The words “team building” never came up, except once or twice in an ironic sense when talking about unleashing pent-up rage on one of our co-workers. There was no opening speech, except for the part about not shooting each other in the eyeball or throat. There was no contest or personality study or explanation of how this was like our workday. There were teams, but they were based on who wanted to shoot who the most.

But as we left the field that afternoon, we were all ridiculously closer to one another than we had been before we arrived. In fact, as I write this, I’m pretty pumped about going in to work today, just because, and despite the fact that I’m really, really sore, especially in about half a dozen places where I “took one for the team.”

Nah, I got shot because I get all Rambo-heroic in those kinds of situations, yet I’m less Rambo and more “easy target.”
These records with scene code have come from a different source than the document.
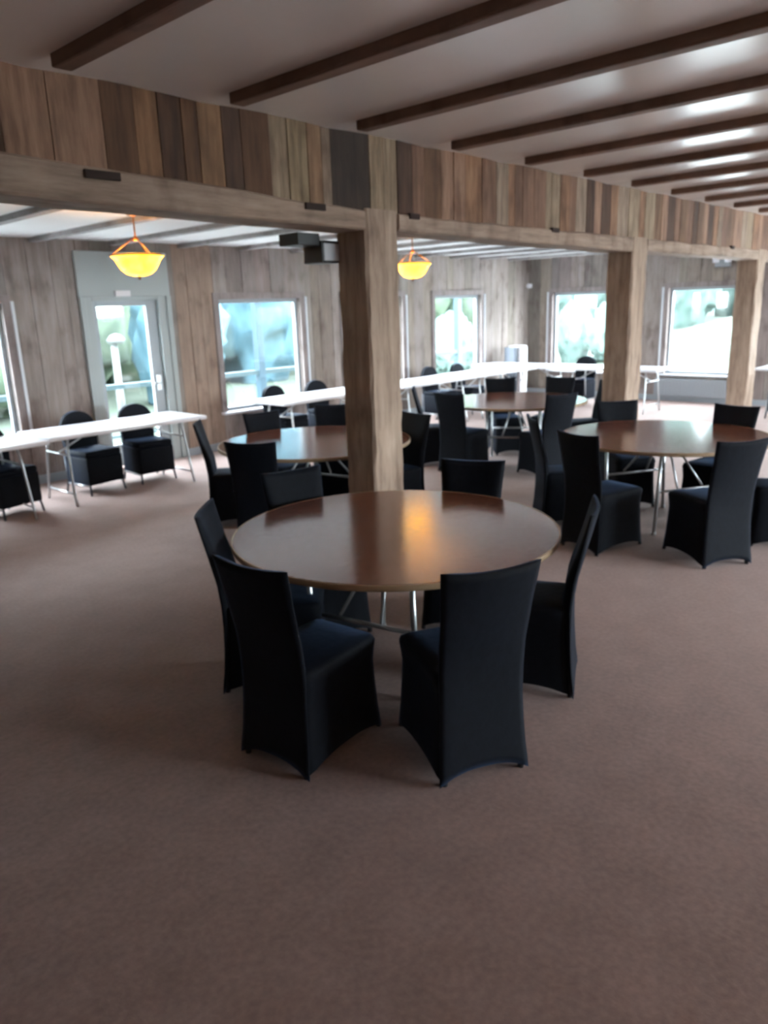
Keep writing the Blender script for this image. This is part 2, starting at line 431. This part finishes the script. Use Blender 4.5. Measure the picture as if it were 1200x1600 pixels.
# ------------------------------------------------------------------ covered chair
def smooth_interp(tab, z):
    for (z0, v0), (z1, v1) in zip(tab, tab[1:]):
        if z <= z1:
            t = max(0, (z - z0) / (z1 - z0)); t = t * t * (3 - 2 * t); return v0 + (v1 - v0) * t
    return tab[-1][1]
def lerp(tab, z):
    if z <= tab[0][0]: return tab[0][1]
    for (z0, v0), (z1, v1) in zip(tab, tab[1:]):
        if z <= z1: return v0 + (v1 - v0) * (z - z0) / (z1 - z0)
    return tab[-1][1]
def make_covered_chair():
    t = thing('covered_chair', '', 'chair', group='black covered chairs at the round tables')
    # skirt + seat: lofted rounded rectangle rings
    b = nbm(); n = 64; rings = []
    def ring(x0, x1, hw, z, arch, rad=.04, infl=0.):
        pts = []
        cx_, cy_ = (x0 + x1) / 2, 0; hx = (x1 - x0) / 2; hy = hw
        for k_ in range(n):
            a = 2 * pi * (k_ + .5) / n; e = 11.0
            ca, sa = cos(a), sin(a)
            q = (abs(ca / hx) ** e + abs(sa / hy) ** e) ** (-1 / e)
            x, y = q * ca, q * sa
            # closeness to a corner
            kx, ky = abs(x) / hx, abs(y) / hy
            side = min(kx, ky)                       # 0 mid side, 1 corner
            zz = z + arch * (1 - side ** 2.6)
            pin = (1 - side ** 2) * infl
            pts.append(b.verts.new((cx_ + x * (1 - pin), y * (1 - pin), zz)))
        return pts
    levels = [(-.030, .500, .196, .006, .050, .02), (-.025, .496, .193, .05, .040, .02), (-.014, .490, .187, .12, .022, .022), (-.004, .483, .181, .24, .006, .02),
              (.0, .48, .176, .34, 0, .015), (.0, .484, .182, .405, 0, 0), (.0, .488, .186, .435, 0, 0), (.005, .48, .180, .455, 0, 0), (.02, .46, .165, .464, 0, 0), (.1, .36, .10, .470, 0, 0)]
    for (x0, x1, hw, z, ar, inf) in levels: rings.append(ring(x0, x1, hw, z, ar, infl=inf))
    for A, B in zip(rings, rings[1:]):
        for k_ in range(n): b.faces.new((A[k_], A[(k_ + 1) % n], B[(k_ + 1) % n], B[k_]))
    b.faces.new(rings[-1])
    obj('seat_skirt', b, M['cloth'], t, True)
    # backrest
    b = nbm(); nu, nv = 16, 26
    xr = [(0, -.034), (.05, -.030), (.12, -.020), (.24, -.011), (.34, -.007), (.46, -.007), (.58, -.018), (.74, -.050), (.93, -.088)]
    wt = [(0, .201), (.05, .198), (.12, .192), (.24, .186), (.34, .182), (.46, .184), (.58, .185), (.74, .192), (.93, .207)]
    th = [(0, .016), (.3, .02), (.44, .05), (.6, .05), (.75, .036), (.93, .024)]
    F, Bk = [], []
    for j in range(nv + 1):
        f_, r_ = [], []
        for i in range(nu + 1):
            u = -1 + 2 * i / nu; au = abs(u)
            z0 = .004 + .052 * (1 - au ** 2.6); z1 = .918 + .014 * au ** 2.2 - .004
            z = z0 + (z1 - z0) * j / nv
            bow = (1 - u * u) * .030 * lerp([(.42, 0), (.6, .4), (.93, 1)], z)
            w = lerp(wt, z); x = lerp(xr, z) - bow
            d = lerp(th, z) * (1 - .75 * au ** 8)
            e = .004 * au ** 10
            f_.append(b.verts.new((x + d + .004, u * w, z))); r_.append(b.verts.new((x + e, u * w * (1 - .004 * au), z)))
        F.append(f_); Bk.append(r_)
    for j in range(nv):
        for i in range(nu):
            b.faces.new((F[j][i], F[j][i + 1], F[j + 1][i + 1], F[j + 1][i])); b.faces.new((Bk[j][i + 1], Bk[j][i], Bk[j + 1][i], Bk[j + 1][i + 1]))
        b.faces.new((Bk[j][0], F[j][0], F[j + 1][0], Bk[j + 1][0])); b.faces.new((F[j][nu], Bk[j][nu], Bk[j + 1][nu], F[j + 1][nu]))
    for i in range(nu):
        b.faces.new((F[nv][i], F[nv][i + 1], Bk[nv][i + 1], Bk[nv][i])); b.faces.new((F[0][i + 1], F[0][i], Bk[0][i], Bk[0][i + 1]))
    obj('backrest', b, M['cloth'], t, True)
    for (x, y) in ((-.012, .173), (-.012, -.173), (.480, .173), (.480, -.173)):
        b = nbm(); tube(b, [(x, y, 0), (x * .98, y * .98, .04), (x * .9 + .01, y * .92, .14)], [.013, .015, .013], 12); obj('leg', b, M['foot'], t, True)
    return t

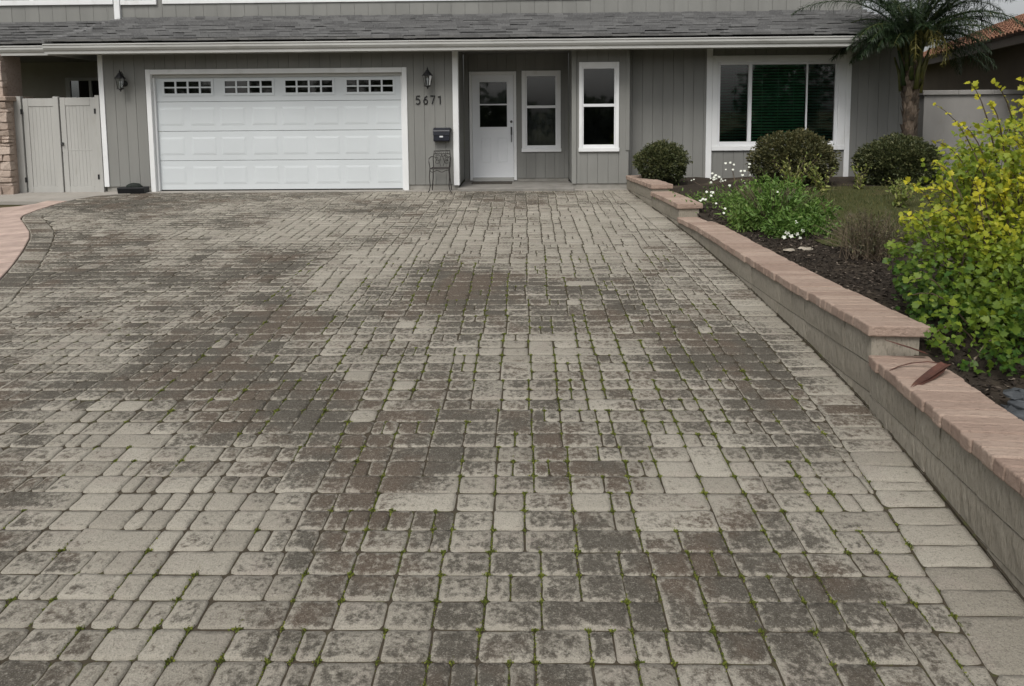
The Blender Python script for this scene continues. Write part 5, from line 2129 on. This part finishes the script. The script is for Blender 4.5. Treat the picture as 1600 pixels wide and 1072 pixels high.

But this teambuilding without teambuilding approach made me think about the startup as being just like a big corporation, only without all of the bullshit. Everything we do is with an eye for the bottom line or some other (and there are only a few) metric that directly contributes to the success of the company. And it made me focus again, for the first time in a while, on whether this no-BS theory, like the Social as well, should be applied to every aspect of startup.

Sales without “sales.”
Marketing without “marketing.”
Hiring without “hiring.”
Product development without “product development.”
Project management without “project management.”

The list goes on.

This is the ethos on which I started my older (and now temporarily shelved) startup Intrepid Company. Making startups succeed by removing all the layers that got in the way of that success. It worked there too.

So kudos to Robbie Allen for sanctioning what looked like a day of fun but probably paid more dividends than two or three days of heads down work. And even further kudos for not tainting the day with handouts or grand objectives.

More often than not, you just need to do the thing, and then get out of the way.